Home / Royal Mail / Royal Mail boss to scoop £5m from selling Britain’s postal service to Czech billionaire

Royal Mail boss to scoop £5m from selling Britain’s postal service to Czech billionaire

The boss of Royal Mail’s owner could rake in more than £5million from the sale of the postal service to the ‘Czech Sphinx’.

Martin Seidenberg, the chief executive of International Distribution Services (IDS), will get a payout due to his shareholding in the firm.

The figures were revealed in a formal offer document as IDS and billionaire Daniel Kretinsky push ahead with a controversial £3.6billion takeover.

The filings also showed that bankers, lawyers and other advisers will take home £146million in fees for working on the deal.
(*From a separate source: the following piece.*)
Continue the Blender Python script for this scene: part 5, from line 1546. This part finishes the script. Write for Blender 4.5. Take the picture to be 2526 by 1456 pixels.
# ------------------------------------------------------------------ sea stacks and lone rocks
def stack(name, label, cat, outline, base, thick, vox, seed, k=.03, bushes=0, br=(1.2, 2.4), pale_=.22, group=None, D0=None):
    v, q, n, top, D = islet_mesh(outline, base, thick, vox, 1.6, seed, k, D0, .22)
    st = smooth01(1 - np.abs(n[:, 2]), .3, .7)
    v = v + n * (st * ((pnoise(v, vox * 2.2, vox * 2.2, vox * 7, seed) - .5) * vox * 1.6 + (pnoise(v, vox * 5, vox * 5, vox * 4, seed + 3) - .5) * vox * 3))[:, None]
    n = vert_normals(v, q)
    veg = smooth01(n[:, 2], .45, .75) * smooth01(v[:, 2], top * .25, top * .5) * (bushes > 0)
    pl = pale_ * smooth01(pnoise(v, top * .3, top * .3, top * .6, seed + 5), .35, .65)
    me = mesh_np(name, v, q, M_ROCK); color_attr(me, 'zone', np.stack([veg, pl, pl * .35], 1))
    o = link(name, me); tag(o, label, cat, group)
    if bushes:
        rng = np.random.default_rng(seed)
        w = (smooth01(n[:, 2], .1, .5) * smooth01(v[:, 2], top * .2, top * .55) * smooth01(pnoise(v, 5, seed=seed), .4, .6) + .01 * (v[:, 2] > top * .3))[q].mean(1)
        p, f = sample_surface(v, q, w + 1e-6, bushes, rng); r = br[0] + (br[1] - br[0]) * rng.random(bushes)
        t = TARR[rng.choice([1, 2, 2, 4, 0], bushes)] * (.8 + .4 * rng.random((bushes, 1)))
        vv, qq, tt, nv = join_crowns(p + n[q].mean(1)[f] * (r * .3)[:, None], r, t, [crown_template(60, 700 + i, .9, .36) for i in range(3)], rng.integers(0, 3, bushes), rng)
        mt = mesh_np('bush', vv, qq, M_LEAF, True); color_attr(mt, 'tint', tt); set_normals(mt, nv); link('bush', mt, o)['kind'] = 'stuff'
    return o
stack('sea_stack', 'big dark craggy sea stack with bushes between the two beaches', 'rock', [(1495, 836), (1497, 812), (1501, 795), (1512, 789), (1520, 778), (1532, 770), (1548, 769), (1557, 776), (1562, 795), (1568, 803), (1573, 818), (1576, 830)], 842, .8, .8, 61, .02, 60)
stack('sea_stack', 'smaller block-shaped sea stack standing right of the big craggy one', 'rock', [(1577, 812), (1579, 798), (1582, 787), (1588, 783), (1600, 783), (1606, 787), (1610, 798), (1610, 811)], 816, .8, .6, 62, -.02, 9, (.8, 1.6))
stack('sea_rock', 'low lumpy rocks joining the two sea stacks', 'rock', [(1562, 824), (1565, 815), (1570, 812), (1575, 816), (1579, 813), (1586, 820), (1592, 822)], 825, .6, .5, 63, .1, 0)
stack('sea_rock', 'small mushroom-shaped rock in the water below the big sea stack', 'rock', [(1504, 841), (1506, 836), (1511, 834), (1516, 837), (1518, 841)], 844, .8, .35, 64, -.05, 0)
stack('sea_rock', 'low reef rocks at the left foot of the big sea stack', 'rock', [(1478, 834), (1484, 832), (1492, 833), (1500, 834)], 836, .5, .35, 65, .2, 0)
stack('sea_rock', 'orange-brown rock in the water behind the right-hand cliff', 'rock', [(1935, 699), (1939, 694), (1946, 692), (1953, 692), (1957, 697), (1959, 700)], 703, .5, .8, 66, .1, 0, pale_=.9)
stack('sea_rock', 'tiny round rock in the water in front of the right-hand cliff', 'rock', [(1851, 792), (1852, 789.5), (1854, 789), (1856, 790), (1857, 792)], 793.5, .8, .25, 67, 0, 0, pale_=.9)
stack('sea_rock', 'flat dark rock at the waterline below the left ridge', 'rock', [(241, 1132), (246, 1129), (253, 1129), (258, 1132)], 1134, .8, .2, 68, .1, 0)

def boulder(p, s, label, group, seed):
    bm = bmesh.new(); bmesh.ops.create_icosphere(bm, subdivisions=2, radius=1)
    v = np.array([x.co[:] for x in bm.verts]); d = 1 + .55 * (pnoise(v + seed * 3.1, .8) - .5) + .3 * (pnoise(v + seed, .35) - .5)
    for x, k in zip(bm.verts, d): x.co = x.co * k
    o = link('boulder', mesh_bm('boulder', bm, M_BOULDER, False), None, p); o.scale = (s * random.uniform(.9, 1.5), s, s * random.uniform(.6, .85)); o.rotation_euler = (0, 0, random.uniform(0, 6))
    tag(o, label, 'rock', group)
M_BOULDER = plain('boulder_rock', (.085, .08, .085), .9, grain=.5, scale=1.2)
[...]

German businessman Seidenberg took the reins at IDS last year after running the firm’s European parcels arm GLS.

Special delivery: Martin Seidenberg, the chief executive of Royal Mail-owner International Distribution Services, will get a payout due to his shareholding in the firm

Part of his potential payout is connected to IDS’s long-term incentive plan and deferred shares. 

A maximum payment of up to £5.4million is dependent on the takeover being completed and Seidenberg meeting performance targets.

Details of the potential pay out came as Kretinsky yesterday said he will consider a profit-sharing agreement with Royal Mail workers following the deal. 

The offer document said the billionaire is ‘exploring, following completion of the acquisition, potentially offering a form of employee participation model in the business to all employees’.

It said this could involve a ‘profit-sharing mechanism’ but added: ‘No decision has been made in respect of the terms of, or timing for implementation of, such an incentive scheme.’

Union chiefs said that the proposals do not go far enough.

They have been lobbying for a collective employee trust that would give workers a say in how the business is run and a share of profits. It would also reduce the risk of strikes and industrial action.

A spokesman for the Communication Workers Union said: ‘We are looking for a serious stake in the company but also a serious voice in the running of the company.

‘We’re not interested in profit payouts that are at the mercy of a board – we want workers’ influence at all levels. 

‘Not just the main board, but the remuneration committee, the recruitment committees, to make sure we don’t recruit people who don’t have the interest of postal workers at heart.’

Posties were given a stake when Royal Mail was privatised by the coalition government in 2013. Many of them have since sold their shares, but employees still own around 5.5 per cent of the business – which would be valued at £200million under the current terms of the deal.

In its manifesto for the General Election, the Labour Party pledged to ‘robustly scrutinise’ the deal and give posties a ‘stronger voice’. 

Meanwhile, Business Secretary Kemi Badenoch has called for cast-iron guarantees that vital postal services will be protected.

Susannah Streeter, head of money and markets at Hargreaves Lansdown, said getting the unions onside ‘could bolster political support’ amid a mounting backlash over the deal.

She added: ‘Regulatory approval could be a tough hurdle, given how important Royal Mail is to the UK economy.’

Writing in The Mail on Sunday earlier this month, CWU boss Dave Ward called for ‘a new ownership and governance model for Royal Mail’.

He added: ‘Our plan will build back trust from the public and businesses of the UK and win over tens of thousands of postal workers who have been demoralised by the company’s leadership by giving them a major stake in their businesses.’